Tre atti e due tempi, journal.
Una storia vagamente improbabile, che sembra un po' a quelle trame dei film per bambini degli anni '90, con adulti ingenui ed un po' creduloni e con i piani del buono che se incontrano un intoppo è solo per farlo sembrare ancora più intelligente.

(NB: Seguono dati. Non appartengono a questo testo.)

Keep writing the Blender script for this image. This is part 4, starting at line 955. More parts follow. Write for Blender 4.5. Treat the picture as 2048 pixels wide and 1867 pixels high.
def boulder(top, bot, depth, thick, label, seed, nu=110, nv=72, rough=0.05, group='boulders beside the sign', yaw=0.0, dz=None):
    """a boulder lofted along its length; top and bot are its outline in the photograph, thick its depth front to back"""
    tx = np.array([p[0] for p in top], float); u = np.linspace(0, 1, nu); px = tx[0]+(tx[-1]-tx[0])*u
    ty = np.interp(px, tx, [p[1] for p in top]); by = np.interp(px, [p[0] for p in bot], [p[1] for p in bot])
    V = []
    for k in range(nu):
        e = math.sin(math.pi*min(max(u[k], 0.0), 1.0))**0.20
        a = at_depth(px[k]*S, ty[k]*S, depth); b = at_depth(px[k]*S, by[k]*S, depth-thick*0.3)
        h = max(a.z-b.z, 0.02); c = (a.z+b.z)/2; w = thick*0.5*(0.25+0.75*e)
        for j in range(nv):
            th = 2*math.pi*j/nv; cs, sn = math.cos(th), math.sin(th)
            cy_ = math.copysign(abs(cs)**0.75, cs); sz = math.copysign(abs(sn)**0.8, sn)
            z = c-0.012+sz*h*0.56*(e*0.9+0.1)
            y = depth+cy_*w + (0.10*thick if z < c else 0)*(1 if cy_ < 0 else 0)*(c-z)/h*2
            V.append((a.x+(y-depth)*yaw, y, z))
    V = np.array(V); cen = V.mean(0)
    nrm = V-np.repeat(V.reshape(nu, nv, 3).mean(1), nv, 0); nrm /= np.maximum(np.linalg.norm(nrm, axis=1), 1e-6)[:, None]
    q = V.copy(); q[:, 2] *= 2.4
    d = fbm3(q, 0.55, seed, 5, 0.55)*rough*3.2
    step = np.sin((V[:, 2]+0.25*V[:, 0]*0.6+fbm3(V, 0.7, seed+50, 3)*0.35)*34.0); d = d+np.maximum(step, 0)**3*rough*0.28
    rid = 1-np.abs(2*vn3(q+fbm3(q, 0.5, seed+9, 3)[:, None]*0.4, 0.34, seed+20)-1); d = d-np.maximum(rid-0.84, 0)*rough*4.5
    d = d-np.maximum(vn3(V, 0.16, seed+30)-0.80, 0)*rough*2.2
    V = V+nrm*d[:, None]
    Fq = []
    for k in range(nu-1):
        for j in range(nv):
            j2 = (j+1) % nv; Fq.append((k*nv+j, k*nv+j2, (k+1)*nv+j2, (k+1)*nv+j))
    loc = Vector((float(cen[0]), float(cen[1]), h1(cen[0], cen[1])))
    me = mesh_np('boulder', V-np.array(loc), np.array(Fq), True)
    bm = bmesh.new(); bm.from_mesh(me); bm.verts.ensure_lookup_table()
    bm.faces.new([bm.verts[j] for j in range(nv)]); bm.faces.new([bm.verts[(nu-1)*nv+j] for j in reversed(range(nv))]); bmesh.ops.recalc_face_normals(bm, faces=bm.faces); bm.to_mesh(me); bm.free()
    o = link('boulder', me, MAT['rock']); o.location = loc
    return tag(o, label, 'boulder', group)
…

Sembra quasi che le scelte che sciolgono i problemi dei personaggi siano state dettate da una mancanza di idee originali, creando un grande pastone di cliché comico-cinematografici da commedia dell'equivoco, molto poco adatti al pubblico che ha imparato ad apprezzare Faletti ed il suo stile.
Silvano è un ex pugile con una carriera rovinata a causa di uno scandalo per delle scommesse su un incontro truccato, che vuole evitare che il figlio calciatore commetta lo stesso errore, trascinato dagli stessi cattivi soggetti che avevano incastrato lui.
Faletti per sua stessa ammissione, scrive questo romanzo ad ambientazione calcistica senza saperne troppo di calcio. Non pensavo fosse davvero un problema per uno scrittore arrangiarsi, inventare e scrivere di un argomento estraneo, fin'ora, ma si sente davvero molto in Tre atti e due tempi.
I capitoli ambientati nel passato, che raccontano la vita di Silvano, il suo avvicinarsi al pugilato e la sua carriera, sono appassionanti, delicati e profondi. Faletti sembra molto più legato a questo ambiente, come se desiderasse parlarne di più ma si fosse intestardito su una ambientazione che gli è ostile. Questi capitoli finiscono per sottolineare ancora di più la storia un po' grottesca ed improbabile che ci presenta la storia, nel presente.
In molti commenti che ho letto, Silvano-Silver viene definito un antieroe, ma penso si sbaglino. Silvano entra in scena già redento, già legale, già perfettamente a suo agio e pronto a "tradire" il figlio pur di non fargli commettere un reato. Posso concedere al massimo un antieroe dal punto di vista famigliare, ma anche lì cerca sempre di muoversi alla ricerca di un'espiazione.